Comme un vent de rébellion. « La liberté pédagogique des enseignants avec les programmes actuels ça s’appelle être seul face à ses problèmes ». Pour Jean-Jacques Hazan, il est clair qu’il faut une vraie rupture par rapport à la politique éducative actuelle. « On a perdu la bataille idéologique sur l’éducabilité de tous. Mais on peut être optimiste », estime-t-il, « car on peut s’appuyer sur des exemples qui fonctionnent » comme l’école finlandaise ou danoise. Au Danemark les futurs enseignants reçoivent une formation pédagogique durant 3 ans et demi. « Il faut changer les évaluations », affirme-t-il, « dans leur contenu, leur calendrier et leur forme ». JJ Hazan a plaidé pour une école qui apprendrait l’autonomie, qui abandonnerait les devoirs du soir au primaire. « Pour que cela change il faut se préparer et construire un mouvement progressiste pour gagner l’opinion ».

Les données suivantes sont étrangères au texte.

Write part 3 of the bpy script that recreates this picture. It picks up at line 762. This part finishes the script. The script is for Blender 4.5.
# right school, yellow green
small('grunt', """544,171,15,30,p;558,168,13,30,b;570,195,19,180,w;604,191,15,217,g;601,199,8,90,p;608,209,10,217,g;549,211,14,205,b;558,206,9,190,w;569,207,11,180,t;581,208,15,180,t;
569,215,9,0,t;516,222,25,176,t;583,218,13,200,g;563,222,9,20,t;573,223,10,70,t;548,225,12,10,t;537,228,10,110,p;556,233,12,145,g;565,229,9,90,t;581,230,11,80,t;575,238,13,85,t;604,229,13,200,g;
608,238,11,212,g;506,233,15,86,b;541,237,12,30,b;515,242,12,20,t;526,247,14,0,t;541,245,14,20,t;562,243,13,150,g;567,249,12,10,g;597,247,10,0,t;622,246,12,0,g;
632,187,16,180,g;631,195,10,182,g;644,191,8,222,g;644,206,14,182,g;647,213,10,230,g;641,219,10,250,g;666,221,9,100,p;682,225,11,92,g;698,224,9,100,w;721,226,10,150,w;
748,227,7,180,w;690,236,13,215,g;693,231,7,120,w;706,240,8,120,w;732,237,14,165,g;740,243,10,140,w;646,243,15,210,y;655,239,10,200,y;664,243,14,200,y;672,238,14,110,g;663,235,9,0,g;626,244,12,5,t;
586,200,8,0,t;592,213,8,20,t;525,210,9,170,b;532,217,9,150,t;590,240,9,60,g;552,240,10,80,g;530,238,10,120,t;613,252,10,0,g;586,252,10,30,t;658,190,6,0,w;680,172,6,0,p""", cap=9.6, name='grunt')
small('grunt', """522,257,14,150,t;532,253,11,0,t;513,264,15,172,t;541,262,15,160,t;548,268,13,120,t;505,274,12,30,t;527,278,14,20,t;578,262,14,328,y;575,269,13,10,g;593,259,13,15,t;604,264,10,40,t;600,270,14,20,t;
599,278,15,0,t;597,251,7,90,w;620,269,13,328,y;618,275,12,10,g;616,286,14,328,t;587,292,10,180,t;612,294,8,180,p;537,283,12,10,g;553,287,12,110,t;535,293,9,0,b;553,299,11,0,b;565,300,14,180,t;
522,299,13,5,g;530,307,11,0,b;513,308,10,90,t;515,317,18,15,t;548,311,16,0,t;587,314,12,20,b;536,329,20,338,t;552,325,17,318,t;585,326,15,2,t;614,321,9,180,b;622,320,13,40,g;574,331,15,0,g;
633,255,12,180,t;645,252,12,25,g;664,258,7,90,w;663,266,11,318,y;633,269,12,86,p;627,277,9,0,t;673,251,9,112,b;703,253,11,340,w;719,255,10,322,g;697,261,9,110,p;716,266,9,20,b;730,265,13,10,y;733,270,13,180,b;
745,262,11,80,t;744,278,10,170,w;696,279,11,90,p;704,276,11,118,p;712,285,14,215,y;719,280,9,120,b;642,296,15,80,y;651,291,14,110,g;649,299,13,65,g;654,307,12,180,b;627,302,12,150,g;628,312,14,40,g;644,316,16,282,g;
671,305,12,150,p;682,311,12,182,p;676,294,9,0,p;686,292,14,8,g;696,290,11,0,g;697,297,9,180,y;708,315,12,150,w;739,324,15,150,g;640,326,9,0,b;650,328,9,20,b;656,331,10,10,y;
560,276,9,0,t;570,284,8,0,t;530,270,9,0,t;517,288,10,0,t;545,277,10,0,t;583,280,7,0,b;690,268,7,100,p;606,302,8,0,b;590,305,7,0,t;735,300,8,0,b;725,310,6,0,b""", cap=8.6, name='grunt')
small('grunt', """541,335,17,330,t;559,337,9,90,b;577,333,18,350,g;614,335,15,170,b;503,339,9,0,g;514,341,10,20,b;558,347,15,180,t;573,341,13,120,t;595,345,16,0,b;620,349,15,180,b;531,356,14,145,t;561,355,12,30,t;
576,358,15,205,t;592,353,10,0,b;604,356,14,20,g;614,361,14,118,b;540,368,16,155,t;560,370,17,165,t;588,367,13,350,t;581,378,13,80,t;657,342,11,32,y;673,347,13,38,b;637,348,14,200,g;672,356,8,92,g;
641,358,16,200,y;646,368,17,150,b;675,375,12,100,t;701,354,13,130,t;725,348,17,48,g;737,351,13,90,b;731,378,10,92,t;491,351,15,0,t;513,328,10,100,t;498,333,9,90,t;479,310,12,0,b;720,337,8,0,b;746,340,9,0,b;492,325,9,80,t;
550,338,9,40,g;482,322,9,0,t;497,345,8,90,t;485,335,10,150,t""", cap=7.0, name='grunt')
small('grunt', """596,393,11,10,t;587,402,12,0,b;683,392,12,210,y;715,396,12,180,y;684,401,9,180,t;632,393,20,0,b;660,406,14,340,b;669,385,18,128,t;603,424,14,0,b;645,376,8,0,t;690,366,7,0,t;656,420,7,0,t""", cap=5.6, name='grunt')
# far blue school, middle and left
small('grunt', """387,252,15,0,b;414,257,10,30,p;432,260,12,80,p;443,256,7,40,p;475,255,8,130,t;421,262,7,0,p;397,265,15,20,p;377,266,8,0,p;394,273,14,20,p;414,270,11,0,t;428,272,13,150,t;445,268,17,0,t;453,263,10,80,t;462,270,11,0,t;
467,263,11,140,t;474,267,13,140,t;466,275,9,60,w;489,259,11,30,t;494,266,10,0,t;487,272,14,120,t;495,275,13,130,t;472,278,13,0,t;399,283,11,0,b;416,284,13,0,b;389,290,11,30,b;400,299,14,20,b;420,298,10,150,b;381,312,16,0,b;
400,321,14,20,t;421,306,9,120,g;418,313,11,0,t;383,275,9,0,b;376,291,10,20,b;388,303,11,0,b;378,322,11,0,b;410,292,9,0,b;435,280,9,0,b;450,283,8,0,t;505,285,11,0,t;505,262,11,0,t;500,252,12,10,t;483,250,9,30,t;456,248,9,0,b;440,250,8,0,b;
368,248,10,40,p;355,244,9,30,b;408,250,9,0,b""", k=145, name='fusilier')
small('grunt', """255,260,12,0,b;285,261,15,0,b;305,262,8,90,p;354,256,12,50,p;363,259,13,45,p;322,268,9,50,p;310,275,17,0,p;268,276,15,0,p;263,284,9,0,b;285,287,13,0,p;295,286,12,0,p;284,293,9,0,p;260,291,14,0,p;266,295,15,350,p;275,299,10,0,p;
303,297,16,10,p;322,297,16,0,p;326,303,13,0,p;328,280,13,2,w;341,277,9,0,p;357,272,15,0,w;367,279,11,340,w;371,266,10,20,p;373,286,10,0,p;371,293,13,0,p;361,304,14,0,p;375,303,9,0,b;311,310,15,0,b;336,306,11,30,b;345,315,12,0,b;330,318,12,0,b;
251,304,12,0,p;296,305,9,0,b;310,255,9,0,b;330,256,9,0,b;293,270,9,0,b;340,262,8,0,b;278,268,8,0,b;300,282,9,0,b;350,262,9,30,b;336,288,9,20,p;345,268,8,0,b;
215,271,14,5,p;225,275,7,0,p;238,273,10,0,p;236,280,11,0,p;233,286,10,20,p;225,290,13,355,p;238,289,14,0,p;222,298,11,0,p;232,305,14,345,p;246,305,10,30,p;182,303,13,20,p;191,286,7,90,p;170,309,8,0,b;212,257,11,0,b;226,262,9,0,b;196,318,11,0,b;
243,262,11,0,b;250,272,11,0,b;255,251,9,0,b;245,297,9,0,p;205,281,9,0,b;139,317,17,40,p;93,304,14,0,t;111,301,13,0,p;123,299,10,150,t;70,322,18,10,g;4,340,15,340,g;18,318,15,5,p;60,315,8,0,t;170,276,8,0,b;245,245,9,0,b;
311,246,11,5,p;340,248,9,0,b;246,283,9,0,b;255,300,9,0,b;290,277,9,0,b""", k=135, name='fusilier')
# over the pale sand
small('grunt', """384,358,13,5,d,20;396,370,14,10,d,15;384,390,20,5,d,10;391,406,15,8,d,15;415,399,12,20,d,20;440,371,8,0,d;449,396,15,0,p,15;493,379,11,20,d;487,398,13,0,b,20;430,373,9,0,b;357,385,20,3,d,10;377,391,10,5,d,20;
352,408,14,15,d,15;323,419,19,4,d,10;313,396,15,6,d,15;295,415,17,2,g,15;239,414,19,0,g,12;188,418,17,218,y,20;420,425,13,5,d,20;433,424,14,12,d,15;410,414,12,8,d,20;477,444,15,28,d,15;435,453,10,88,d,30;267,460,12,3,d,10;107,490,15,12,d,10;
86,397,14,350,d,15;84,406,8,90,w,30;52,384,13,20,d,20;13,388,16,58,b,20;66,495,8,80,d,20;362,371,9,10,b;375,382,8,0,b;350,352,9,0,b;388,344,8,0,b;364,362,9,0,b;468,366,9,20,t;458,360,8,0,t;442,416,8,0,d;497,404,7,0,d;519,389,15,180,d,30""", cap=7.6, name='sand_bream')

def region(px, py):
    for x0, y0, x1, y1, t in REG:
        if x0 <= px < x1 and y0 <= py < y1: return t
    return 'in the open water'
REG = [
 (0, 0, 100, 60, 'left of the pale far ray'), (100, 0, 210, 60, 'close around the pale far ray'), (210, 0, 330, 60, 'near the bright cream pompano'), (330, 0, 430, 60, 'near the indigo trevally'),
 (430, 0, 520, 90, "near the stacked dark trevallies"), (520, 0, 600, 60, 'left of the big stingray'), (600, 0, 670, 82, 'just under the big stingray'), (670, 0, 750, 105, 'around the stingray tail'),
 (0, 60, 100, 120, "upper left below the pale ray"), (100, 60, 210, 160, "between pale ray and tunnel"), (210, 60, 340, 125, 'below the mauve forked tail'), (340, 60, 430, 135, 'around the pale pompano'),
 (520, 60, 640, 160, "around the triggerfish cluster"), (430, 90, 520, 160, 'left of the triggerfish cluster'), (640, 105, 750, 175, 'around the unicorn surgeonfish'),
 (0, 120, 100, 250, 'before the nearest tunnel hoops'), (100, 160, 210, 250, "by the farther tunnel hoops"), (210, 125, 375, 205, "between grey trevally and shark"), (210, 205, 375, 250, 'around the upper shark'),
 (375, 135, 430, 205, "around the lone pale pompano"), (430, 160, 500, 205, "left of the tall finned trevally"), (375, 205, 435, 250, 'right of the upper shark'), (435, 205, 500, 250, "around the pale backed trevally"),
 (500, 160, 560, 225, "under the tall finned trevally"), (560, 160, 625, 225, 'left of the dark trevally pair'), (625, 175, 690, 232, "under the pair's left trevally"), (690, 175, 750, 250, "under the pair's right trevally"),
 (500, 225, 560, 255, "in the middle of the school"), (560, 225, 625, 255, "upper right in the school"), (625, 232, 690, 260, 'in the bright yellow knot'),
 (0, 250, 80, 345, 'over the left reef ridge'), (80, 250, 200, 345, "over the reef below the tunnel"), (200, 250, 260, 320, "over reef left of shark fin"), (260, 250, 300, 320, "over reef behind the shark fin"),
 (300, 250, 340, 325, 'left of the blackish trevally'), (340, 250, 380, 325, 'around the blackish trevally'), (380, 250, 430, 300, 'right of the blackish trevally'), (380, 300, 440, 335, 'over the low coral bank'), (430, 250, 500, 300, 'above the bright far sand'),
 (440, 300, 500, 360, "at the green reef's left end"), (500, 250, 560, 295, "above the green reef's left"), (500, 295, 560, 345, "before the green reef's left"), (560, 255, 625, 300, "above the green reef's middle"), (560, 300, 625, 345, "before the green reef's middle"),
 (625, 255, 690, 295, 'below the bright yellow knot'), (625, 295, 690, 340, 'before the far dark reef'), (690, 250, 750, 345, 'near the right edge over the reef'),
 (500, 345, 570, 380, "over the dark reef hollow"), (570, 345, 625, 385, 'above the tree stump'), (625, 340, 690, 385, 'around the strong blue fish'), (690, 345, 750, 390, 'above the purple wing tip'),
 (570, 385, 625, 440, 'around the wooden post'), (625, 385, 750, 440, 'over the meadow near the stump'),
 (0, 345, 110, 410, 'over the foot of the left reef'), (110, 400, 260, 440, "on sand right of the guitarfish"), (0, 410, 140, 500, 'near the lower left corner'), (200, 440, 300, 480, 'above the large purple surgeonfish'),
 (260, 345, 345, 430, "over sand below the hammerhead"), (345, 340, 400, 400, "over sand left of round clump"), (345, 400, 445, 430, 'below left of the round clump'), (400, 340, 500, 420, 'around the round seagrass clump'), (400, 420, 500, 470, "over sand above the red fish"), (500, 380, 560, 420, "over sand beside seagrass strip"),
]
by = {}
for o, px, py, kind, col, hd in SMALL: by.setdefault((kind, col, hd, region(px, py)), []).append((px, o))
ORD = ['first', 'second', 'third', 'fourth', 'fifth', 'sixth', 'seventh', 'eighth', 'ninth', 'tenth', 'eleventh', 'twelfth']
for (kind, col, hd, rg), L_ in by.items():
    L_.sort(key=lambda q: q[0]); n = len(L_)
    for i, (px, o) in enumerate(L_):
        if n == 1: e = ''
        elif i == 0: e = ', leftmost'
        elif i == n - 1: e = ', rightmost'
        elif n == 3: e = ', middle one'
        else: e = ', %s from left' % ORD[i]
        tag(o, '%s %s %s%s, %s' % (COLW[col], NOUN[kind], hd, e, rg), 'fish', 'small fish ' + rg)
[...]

Une vision à laquelle la salle était toute acquise. Le mouvement Freinet peut mettre en avant, face à l’opinion publique, les bons résultats, évalués, des écoles Freinet du Nord. Mais, dans l’immédiat, la coalition des pédagogues doit affronter le programme UMP qui prône l’autoritarisme, les mises à l’écart dès la 4ème et la fin du collège unique. Les prochains résultats de PISA, attendus début décembre, serviront-ils le renouveau de l’Ecole ou le traditionalisme ? Au Salon Freinet on souhaitait s’y préparer.
Liens :
Le programme du Salon
http://www.icem-pedagogie-freinet.org/node/9798
20eme Salon Freinet de Nantes
http://cafepedagogique.net/lexpresso/Pages/2009/0[…]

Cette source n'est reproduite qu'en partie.